And nothing comforts me the sameAs my brave friend who says,"I don't care if forever never comes'Cause I'm holding out for that teenage feelingI'm holding out for that teenage feeling"
--"That Teenage Feeling" Neko Case
I think it's the small moments that get you, the ones you thought you saw coming but they hit you in an unexpected way. This week, plus four days, marks the 25th anniversary of my first Michigan game as a student, a weird, but fun 20-8 Michigan scorigami (still) win over Illinois in the dying August heat of Michigan Stadium. Though I had been to the Big House before, there was a sense of culmination, that everything I had wanted up to that point in my life had been validated. Not by getting into Michigan, not by moving into my dorm room in Bursley, but sitting in the student section for an actual game on my 18th birthday. Those feelings seem perhaps naïve and misguided in retrospect and with the benefit of lived experience, but they were genuine then. I chose to wear my recently acquired from eBay Jarrett Irons #37 home jersey to the game today, because it felt right, honoring a true Michigan great who just happened to graduate right before being able to be part of a team that went down in history.
There was a whole long section here, written in the vein of
other very good recent season openers, that dealt with what we have lost, what
we're missing, the challenges therein. I
felt that deeply and I hope that perhaps in getting my thoughts down on paper,
I would be able to sort them all out.
While what I said was good and somewhat cathartic to me, it also doesn't
need to be shared, because it doesn't really solve anything for me. But I appreciate and respect the friends and
writers who have been putting those feelings out there and the folks who have
been reading and seeing themselves in those pieces. But that is a piece that should have rolled
out when 2021 was still an unknown. We
have limited data now; we can't stare into the shapeless abyss any longer.

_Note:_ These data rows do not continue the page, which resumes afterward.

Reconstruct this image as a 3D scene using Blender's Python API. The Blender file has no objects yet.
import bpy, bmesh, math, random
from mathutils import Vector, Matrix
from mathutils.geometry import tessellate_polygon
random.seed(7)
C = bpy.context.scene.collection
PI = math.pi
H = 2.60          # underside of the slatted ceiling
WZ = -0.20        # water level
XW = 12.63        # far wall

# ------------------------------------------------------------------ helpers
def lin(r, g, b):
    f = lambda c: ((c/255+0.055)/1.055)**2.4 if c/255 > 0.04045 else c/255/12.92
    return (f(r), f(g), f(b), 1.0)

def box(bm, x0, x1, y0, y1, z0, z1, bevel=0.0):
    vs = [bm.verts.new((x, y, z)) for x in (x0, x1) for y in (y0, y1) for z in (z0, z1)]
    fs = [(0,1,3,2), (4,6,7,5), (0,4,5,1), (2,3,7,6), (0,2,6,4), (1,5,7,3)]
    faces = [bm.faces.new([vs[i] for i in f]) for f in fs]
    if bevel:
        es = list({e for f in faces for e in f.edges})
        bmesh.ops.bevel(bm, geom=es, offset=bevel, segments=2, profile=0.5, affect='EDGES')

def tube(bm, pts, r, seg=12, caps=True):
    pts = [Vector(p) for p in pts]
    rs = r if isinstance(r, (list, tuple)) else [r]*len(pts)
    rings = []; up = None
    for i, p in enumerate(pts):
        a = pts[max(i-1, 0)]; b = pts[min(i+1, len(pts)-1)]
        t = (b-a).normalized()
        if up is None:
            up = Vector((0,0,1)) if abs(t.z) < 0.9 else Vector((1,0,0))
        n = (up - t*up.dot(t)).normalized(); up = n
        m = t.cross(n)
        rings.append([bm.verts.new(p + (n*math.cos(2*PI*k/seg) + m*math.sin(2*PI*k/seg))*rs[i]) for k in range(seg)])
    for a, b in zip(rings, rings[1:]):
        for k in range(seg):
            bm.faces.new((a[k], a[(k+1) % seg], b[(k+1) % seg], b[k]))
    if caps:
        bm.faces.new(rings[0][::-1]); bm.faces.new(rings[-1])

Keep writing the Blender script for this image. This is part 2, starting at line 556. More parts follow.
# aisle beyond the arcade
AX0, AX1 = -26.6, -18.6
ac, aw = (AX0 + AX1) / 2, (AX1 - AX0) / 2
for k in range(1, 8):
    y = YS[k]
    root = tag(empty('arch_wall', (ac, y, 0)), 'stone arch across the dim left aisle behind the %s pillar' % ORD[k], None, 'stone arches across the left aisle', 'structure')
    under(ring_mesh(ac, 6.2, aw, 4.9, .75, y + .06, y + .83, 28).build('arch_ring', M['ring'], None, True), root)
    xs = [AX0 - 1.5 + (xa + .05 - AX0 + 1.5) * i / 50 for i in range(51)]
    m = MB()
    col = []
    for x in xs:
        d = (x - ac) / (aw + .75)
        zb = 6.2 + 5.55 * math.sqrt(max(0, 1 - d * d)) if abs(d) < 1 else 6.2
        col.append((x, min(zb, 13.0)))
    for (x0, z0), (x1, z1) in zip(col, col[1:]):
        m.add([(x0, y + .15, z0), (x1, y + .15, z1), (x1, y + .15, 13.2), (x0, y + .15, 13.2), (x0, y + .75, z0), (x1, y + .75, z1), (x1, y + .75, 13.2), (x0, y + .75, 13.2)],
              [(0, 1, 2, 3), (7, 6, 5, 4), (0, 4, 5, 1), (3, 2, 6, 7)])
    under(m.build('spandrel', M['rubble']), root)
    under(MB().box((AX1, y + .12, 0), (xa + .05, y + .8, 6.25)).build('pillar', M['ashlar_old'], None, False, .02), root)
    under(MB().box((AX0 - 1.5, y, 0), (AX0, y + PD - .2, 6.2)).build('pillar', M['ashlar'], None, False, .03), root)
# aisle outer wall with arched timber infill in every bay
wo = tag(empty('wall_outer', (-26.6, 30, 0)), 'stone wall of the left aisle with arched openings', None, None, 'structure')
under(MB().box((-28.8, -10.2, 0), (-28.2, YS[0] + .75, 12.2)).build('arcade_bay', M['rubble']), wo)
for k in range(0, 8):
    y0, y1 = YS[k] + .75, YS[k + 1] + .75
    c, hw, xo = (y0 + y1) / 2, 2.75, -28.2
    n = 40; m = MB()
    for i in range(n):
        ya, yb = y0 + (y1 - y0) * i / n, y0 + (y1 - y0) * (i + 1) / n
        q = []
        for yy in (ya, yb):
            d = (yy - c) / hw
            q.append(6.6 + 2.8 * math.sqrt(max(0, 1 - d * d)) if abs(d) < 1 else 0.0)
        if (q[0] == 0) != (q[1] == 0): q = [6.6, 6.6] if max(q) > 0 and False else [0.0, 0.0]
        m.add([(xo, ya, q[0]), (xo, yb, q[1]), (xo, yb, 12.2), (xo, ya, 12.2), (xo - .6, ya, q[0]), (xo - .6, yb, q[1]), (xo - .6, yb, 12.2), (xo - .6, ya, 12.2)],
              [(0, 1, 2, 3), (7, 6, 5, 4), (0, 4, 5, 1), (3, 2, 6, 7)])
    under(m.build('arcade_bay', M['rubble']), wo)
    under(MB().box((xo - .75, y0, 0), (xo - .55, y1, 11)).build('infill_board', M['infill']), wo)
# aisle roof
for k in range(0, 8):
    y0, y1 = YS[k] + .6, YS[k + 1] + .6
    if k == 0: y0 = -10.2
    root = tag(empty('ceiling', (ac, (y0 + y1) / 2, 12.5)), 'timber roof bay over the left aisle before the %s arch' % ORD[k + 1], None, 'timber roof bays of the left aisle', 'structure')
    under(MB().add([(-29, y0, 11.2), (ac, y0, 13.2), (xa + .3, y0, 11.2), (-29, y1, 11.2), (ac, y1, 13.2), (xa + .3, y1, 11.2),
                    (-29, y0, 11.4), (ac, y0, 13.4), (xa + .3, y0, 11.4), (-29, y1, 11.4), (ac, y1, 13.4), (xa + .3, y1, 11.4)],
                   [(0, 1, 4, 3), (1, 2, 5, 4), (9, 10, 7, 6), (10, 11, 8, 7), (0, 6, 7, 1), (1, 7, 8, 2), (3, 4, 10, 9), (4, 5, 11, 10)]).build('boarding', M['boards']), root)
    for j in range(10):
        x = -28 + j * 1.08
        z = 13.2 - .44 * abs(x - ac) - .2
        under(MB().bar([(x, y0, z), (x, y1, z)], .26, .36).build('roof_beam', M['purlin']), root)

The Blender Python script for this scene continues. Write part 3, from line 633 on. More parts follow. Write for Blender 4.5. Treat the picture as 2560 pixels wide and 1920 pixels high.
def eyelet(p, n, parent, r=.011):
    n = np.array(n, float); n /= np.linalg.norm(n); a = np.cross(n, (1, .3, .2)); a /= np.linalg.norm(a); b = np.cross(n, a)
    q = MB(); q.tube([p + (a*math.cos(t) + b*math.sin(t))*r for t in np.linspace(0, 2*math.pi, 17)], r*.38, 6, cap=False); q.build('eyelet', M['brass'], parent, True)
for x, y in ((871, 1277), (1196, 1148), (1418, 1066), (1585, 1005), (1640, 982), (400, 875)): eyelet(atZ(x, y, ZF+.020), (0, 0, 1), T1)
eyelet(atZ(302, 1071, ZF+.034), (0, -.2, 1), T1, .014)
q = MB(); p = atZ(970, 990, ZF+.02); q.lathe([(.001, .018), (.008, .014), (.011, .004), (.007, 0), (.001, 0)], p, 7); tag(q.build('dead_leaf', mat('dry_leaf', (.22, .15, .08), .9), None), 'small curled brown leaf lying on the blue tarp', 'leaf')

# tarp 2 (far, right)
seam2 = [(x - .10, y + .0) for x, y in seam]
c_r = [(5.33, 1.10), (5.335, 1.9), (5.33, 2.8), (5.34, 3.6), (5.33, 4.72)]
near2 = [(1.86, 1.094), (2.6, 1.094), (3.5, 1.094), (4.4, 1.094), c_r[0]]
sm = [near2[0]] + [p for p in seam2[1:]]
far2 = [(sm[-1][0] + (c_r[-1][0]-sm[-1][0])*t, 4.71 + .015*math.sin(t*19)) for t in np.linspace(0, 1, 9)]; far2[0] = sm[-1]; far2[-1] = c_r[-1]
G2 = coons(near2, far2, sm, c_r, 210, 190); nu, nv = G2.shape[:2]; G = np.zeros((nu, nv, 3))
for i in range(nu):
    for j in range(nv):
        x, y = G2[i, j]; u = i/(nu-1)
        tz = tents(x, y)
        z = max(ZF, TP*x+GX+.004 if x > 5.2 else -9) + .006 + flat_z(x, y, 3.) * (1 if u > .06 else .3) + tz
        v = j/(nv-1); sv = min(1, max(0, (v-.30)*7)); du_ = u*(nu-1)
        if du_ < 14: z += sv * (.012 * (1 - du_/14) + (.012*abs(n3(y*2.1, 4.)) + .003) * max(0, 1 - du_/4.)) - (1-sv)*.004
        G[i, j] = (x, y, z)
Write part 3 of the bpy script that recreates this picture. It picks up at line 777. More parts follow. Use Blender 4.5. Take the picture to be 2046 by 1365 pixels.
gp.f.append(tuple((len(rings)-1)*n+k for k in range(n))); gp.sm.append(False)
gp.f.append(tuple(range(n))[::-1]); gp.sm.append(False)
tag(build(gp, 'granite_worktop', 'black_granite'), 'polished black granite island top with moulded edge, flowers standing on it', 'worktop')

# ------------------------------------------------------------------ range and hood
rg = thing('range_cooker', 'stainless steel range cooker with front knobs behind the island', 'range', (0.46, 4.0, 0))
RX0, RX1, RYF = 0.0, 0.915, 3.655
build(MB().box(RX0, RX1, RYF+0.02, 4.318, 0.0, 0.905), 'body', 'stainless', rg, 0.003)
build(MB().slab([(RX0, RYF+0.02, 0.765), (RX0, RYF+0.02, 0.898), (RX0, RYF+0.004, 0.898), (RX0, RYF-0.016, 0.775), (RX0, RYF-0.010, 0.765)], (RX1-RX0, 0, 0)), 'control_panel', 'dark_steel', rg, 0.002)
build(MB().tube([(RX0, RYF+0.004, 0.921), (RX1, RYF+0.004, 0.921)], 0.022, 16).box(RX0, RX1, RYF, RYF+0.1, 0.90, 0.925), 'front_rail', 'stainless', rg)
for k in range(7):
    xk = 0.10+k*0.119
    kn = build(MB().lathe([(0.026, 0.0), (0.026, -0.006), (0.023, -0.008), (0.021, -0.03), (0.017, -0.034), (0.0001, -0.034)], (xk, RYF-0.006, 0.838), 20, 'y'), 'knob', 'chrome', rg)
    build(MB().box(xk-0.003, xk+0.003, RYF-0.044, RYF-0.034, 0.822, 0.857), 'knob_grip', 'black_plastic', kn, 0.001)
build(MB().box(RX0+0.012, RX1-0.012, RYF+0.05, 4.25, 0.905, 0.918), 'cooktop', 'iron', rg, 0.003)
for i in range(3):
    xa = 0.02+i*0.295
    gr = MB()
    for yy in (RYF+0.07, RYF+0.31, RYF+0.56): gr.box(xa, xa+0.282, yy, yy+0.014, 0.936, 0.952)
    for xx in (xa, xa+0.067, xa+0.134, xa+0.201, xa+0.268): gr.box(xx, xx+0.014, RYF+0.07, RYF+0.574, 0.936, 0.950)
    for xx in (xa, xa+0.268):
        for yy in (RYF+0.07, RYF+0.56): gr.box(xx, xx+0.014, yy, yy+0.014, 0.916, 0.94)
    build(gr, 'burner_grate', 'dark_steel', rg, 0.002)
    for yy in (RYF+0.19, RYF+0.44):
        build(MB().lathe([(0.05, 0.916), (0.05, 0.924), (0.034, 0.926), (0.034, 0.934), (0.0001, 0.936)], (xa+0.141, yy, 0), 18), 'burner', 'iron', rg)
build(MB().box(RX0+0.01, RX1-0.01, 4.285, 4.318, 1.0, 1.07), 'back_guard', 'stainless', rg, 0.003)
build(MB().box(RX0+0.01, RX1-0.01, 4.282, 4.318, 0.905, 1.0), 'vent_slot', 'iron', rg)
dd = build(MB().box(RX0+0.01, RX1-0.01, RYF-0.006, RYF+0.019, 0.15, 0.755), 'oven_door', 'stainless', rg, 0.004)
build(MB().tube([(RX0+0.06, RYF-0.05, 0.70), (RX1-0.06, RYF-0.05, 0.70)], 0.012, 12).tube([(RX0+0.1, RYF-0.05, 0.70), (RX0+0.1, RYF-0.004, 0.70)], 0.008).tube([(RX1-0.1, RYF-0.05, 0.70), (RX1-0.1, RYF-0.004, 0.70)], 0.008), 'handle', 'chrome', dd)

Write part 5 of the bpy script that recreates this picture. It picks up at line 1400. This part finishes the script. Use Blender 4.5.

This game, this opener, doesn't really solve anything. And you know what, that's OK. Because it doesn't need to solve
anything. It is preferable when Michigan
looks like it knows what it's doing against a G5 school, the hand-wringing can
wait for another week, that's nice. There
were big plays on offense by players that the collective us were hoping would
be there. There was Ronnie Bell with a
big score followed by a visit with the men's basketball team in the end zone, a
play that came after a ridiculous catch that was wiped out by an OPI call so questionable
Bell should be allowed to file a defamation lawsuit against it. (Our best to Ronnie Bell and hoping for good
injury news, but not expecting it.)
There was Blake Corum, on a swing pass, on a kickoff return, on yard after
yard after initial contact, being the muscleball we knew he could be. There was Hassan Haskins just running in that
punishing style of his. There was AJ
Henning, getting one touch but making the most of it. There was Cade McNamara, playing within
himself, but 9/11 for 136 and 2 TDs when they didn't really need him to do
more. There was JJ McCarthy, 4/6 but
making absolutely absurd throw across the hypotenuse of the field to find
Daylen Baldwin for a very nice touchdown to put Michigan up by 40. These things felt good for players who
labored in an uncertain silence last season, to hear the roar of approval from
the Big House crowd.
We know all too well the dangers of reading too much into
one game of a season, but let's not worry about what this portends, good or
ill. Let's not worry about where this
will fit in the historical context of Michigan history, as the 1,349th game of
Michigan football. Let's not fret about
next week, that's for the coaches and the players to handle, and they
will. For this moment, for this one
moment, let's savor being back in the Big House, watching a team of players who
love Michigan as much as we do, play with the vigor and enthusiasm that one hopes
for. The story of the season will be
written in time. It will unfold, page by
page, and it will be inked indelibly in the record by January at the
latest. College football lives too often
in the past and in the future to truly enjoy the present. Let's resolve to do that, if just for this
one week. We can go back to being who we
are next week, heck, probably by Monday, maybe Tuesday because of the
holiday. But for now, enjoy it, relish
it, it's the kind of feeling we long for during the long months of the off-season.